Unterschiedliche Augenzeugen beschuldigen hingegen eindeutig Angehörige der nigerianischen Armee und führen identifiziertes militärisches Gerät an. Die ermordeten 19 Soldaten waren auf einer Friedensmission gewesen. Sie sollten weitere Gewalt zwischen den Volksgruppen der Tiv und Jukun verhindern. Denn in den östlichen und mittleren Bundesstaaten Benue, Taraba, Nasarawa und Bauchi war es in diesem Sommer wiederholt zu schweren Unruhen mit hunderten von Toten und mehreren zehntausend Flüchtlingen gekommen.

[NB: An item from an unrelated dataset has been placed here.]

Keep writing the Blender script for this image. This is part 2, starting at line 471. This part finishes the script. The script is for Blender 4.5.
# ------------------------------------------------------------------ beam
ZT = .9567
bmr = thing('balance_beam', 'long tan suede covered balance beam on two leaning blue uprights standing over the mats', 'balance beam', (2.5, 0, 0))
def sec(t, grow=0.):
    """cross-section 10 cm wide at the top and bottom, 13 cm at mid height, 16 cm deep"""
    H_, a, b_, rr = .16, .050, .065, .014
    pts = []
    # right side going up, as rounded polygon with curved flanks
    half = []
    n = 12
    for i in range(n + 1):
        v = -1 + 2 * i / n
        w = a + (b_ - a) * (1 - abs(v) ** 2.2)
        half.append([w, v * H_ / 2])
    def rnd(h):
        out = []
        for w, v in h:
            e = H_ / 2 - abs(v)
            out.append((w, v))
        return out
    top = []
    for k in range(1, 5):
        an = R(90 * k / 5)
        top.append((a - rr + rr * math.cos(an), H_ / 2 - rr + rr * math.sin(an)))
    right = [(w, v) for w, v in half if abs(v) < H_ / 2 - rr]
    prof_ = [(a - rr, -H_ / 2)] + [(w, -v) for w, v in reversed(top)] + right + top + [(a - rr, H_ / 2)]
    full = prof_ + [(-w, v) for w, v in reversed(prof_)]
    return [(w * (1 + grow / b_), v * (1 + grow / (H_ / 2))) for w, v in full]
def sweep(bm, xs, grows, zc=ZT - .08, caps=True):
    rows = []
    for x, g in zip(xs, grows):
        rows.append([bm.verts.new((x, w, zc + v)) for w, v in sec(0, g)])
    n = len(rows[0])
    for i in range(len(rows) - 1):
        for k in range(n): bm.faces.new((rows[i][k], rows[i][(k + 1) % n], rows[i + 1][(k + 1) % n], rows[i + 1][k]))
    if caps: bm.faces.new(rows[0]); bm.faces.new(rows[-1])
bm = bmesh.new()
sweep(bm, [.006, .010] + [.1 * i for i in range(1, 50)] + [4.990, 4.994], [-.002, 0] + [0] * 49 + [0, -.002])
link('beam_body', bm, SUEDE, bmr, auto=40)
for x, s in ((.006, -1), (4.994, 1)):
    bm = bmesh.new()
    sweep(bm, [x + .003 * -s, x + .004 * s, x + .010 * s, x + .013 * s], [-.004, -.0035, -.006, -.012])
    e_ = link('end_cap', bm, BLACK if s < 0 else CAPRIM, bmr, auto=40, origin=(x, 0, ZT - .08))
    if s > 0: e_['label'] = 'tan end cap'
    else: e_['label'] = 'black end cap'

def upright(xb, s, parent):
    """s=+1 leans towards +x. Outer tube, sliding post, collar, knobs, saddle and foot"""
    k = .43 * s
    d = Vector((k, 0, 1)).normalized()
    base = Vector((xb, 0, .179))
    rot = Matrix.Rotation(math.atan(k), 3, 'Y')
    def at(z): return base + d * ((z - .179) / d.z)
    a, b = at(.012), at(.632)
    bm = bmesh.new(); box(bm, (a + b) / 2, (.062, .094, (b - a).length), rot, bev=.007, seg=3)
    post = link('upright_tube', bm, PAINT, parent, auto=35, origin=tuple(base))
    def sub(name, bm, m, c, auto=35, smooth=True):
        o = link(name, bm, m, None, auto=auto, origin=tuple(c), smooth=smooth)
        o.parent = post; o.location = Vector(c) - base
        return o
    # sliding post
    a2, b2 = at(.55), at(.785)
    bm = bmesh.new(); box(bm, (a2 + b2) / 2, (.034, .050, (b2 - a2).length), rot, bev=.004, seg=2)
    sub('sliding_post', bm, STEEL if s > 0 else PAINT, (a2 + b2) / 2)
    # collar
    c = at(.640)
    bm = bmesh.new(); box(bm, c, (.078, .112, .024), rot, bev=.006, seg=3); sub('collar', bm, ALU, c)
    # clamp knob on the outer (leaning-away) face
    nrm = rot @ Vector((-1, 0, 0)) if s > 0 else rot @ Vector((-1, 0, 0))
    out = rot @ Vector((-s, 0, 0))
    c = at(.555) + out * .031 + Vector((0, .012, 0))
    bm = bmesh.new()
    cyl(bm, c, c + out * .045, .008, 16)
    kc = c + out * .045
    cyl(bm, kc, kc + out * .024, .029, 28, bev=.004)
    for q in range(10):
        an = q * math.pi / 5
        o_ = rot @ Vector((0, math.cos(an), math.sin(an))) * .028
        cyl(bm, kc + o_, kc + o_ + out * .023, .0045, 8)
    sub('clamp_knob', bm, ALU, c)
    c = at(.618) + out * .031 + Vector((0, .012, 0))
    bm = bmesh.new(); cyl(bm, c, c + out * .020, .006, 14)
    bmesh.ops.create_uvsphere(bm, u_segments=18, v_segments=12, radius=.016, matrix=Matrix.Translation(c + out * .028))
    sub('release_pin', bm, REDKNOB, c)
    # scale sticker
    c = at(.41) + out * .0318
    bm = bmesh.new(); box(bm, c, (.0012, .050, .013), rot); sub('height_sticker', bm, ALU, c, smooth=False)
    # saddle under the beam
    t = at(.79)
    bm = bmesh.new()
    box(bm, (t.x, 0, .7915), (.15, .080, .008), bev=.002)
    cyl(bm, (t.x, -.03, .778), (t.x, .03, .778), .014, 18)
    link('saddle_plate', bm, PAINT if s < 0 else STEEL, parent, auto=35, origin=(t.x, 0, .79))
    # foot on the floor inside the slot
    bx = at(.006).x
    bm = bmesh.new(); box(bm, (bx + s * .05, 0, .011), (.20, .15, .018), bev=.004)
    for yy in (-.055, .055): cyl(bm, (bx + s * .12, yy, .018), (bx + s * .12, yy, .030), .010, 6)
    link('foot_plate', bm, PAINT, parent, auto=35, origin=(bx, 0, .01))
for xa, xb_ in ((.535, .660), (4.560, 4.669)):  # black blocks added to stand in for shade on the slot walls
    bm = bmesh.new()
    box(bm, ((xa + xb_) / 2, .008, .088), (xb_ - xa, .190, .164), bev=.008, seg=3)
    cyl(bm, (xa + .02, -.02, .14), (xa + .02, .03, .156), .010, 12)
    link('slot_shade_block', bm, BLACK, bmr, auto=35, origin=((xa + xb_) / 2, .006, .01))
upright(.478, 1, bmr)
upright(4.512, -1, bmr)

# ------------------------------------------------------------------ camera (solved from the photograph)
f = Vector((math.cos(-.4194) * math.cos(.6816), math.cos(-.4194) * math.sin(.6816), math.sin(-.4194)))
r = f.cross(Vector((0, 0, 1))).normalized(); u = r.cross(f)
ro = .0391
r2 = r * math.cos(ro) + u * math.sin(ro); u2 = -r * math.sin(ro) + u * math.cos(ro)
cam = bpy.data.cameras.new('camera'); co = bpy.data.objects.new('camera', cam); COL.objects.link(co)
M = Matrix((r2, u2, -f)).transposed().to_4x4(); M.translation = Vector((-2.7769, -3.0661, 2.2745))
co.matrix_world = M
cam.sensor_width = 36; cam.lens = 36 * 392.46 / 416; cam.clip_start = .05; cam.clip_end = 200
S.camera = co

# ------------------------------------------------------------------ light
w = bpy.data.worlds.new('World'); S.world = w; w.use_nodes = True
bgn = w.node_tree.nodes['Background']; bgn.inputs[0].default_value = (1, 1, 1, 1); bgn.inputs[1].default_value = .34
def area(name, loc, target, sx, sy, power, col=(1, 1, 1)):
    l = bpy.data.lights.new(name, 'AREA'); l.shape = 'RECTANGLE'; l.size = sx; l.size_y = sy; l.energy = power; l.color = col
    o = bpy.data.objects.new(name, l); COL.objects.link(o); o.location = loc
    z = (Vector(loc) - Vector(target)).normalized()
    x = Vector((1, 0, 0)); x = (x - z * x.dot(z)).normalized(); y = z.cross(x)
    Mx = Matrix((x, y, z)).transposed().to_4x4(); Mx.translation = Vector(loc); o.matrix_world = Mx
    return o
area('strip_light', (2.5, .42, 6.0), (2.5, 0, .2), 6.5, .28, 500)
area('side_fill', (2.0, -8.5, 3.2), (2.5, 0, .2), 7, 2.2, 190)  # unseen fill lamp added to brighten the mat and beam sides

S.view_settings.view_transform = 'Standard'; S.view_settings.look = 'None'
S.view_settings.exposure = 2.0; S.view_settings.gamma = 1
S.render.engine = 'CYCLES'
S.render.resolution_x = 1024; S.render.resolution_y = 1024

Der jetzige Fall wäre auch nicht der erste Rachefeldzug der Armee seit Beginn der Demokratisierung vor gut zwei Jahren. Nachdem Milizbanden im Nigerdelta vor zwei Jahren sieben Polizisten ermordet hatten, töteten Soldaten in der 15.000-Einwohnerstadt Odi nach Angaben von Hilfswerken bis zu 3.000 Menschen. Doch im Unterschied zum jetzigen Fall wird bis heute vermutet, dass damals die höchsten Armee- und Regierungskreise in der noch unsicheren Demokratie den Marschbefehl gaben, um ein Exempel zu statuieren und die Ölförderung zu sichern. Der damalige Armeechef General Victor Malu entschuldigte den Rachefeldzug gegen die Stadt Odi damals als Selbstverteidigung. Jetzt wurden Verwandte von Malu und sein Heimatdorf selbst zu Opfern der Gewalt.

Auch wenn Vertreter der betroffenen Dörfer den Rücktritt des amtierenden Verteidigungsministers fordern, könnte die Entscheidung diesmal auch auf unterer Ebene gefallen sein. Verteidigungsminister Theophilus Danjuma ist Angehöriger einer der rivalisierenden Volksgruppen. Ihm wurde bereits zuvor unterstellt, er habe den Konflikt mitgeschürt.

Präsident Olusegun Obasanjo reist mittlerweile wöchentlich von einem Gewaltschauplatz zum nächsten. Vergangene Woche überzeugte er sich selbst von den Schlachten zwischen Muslimen und Christen in der nordnigerianischen Stadt Kano. Davor war er in der Nachbarstadt Jos.

Seit Anfgang September kamen in beiden Städten mindestens 1.000 Menschen ums Leben. Die Konflikte zwischen Muslimen und Christen stehen im unmittelbaren Zusammenhang mit dem Krieg in Afghanistan. In Nordnigeria steigt vielen Muslimen die Pro-Bin-Laden-Stimmung zu Kopf.

Religiöse Vertreter und die Regierung beschuldigen einzelne Kriminelle, die Unruhen zu entfachen, die dann an tödlicher Dynamik gewinnen. Doch ist nicht zu übersehen, dass eine Politisierung der Religion sehr leicht fällt. Auch halten sich Gerüchte, dass viele muslimische arbeits- und perspektivlose Jugendliche von ihren traditionellen und religiösen Führern angespornt würden. Im Vergleich zu den Muslimen geht es den oft besser gebildeten und geschäftstreibenden Christen meist wirtschaftlich besser. Präsident Obasanjo spricht hingegen weiter von kriminellen Individuen, die sich unpatriotisch verhielten.